Thursday, February 12, 2015

Mount Ida, Ellicott City, Maryland

On the hill overlooking Ellicott City is a 19th century mansion called Mount Ida. It was built in 1828 for William Ellicott, grandson of Ellicott's Mills founder Andrew. The house has the Greek Revival style that is often found in pre-Civil War southern mansions.

Mount Ida

William died in 1838 and Judge John Snowden Tyson bought the property (it's right near the courthouse, so it is convenient as well as elegant). He died in 1878 and left the house to his three daughter. Ida was the longest surviving daughter--she died at 90 years of age in 1930. The house passed through many owners and uses in subsequent years. Now it is the headquarters for a local historical society and is open for visitors. We visited in the summer of 2014 and saw plenty of interesting items inside.

The downstairs has several rooms for entertaining guests and filled with a variety of period furniture.

Front desk (love the fancy water canteen on the left)

Sitting room


Apple press

Formal dining room

Cozy fireplace

More cozy seating

Upstairs is the master bedroom, a child's bedroom, and a playroom.

Master bedroom

Clothes laid out for dressing (though of course we weren't allowed to)

Girl's bedroom

Girl's dress, some toys, and a washing stand

Model of the house in the toy room

They also have a toilet (also not for visitor's use)

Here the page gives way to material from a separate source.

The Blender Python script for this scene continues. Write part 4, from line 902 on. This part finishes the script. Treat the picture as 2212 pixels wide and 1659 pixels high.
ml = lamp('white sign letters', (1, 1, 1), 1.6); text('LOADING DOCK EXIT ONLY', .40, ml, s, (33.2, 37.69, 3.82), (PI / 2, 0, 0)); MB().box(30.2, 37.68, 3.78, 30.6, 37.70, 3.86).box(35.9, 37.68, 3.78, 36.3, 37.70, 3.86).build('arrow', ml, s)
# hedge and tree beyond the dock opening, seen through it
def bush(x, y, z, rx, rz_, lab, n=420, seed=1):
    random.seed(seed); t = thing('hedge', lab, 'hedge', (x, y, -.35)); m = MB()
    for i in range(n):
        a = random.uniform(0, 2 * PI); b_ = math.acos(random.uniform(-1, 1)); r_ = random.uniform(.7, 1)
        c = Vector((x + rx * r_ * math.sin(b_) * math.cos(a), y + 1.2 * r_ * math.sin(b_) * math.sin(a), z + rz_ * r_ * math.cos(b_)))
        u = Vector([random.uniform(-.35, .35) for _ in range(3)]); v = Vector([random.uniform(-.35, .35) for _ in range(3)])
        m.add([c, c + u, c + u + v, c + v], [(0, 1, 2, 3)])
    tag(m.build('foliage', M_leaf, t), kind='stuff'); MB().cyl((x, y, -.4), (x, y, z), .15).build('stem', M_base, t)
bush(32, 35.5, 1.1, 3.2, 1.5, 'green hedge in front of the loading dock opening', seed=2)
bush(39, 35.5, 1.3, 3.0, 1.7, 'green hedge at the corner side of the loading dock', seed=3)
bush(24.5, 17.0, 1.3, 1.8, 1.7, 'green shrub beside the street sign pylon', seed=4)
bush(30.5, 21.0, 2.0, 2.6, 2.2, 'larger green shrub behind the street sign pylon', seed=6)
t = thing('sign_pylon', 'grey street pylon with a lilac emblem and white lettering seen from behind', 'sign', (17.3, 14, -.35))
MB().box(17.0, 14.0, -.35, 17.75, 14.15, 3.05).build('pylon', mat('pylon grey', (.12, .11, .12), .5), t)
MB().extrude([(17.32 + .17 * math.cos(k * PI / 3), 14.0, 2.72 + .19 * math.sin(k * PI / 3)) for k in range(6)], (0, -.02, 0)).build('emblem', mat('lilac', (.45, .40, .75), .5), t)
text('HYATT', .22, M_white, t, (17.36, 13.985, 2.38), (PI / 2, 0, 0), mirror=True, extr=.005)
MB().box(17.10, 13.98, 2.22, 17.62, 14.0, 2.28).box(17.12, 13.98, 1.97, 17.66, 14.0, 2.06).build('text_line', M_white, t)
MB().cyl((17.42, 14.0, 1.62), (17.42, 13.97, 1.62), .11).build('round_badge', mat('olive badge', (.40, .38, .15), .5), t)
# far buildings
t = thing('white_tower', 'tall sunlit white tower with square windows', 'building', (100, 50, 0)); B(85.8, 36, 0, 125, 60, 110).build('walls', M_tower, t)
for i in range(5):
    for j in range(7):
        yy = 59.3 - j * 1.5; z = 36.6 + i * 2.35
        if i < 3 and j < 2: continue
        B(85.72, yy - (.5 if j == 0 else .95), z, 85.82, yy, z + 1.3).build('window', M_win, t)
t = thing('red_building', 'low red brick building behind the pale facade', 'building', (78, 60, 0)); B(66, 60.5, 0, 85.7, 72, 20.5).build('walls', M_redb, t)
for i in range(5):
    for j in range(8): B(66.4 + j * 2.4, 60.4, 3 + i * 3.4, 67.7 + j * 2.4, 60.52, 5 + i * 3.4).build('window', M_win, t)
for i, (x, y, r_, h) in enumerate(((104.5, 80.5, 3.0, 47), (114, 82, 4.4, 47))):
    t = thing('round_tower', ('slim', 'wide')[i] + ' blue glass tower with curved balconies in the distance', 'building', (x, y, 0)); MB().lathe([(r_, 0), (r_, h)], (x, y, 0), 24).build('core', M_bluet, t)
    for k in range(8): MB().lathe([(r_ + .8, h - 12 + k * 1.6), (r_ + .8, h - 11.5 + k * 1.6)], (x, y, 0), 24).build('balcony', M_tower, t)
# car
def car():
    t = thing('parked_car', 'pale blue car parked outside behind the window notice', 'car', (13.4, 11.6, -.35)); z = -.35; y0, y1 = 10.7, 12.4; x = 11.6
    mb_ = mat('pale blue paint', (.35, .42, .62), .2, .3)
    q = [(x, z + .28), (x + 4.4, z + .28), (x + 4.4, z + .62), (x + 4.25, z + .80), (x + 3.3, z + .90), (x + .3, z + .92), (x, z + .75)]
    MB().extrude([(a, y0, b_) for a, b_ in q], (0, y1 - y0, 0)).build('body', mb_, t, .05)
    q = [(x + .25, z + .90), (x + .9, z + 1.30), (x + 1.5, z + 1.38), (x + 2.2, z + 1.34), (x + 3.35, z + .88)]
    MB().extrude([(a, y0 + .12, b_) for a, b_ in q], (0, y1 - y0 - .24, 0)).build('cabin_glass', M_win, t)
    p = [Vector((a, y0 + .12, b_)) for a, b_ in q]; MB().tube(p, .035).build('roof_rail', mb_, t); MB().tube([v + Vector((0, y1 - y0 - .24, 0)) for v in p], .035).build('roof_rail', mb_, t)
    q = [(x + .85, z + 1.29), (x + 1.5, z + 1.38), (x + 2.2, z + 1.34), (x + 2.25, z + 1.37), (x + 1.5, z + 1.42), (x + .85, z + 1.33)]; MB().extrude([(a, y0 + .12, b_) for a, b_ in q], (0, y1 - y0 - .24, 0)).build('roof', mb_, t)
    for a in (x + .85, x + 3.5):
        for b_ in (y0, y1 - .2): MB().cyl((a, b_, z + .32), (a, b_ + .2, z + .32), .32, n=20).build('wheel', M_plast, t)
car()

Sprinkled throughout the house are dresses from the 1800s. First is a reproduction of an 1830s day dress.

1830s day dress

This late 1850s dress follows the fashion established by Queen Victoria. She had a fondness for Scottish tartans. Tighter waists and the bell-shaped lower half of the dress were also becoming more fashionable.

1858 day dress

Other dresses didn't have signs explaining them (or, more likely, I missed them).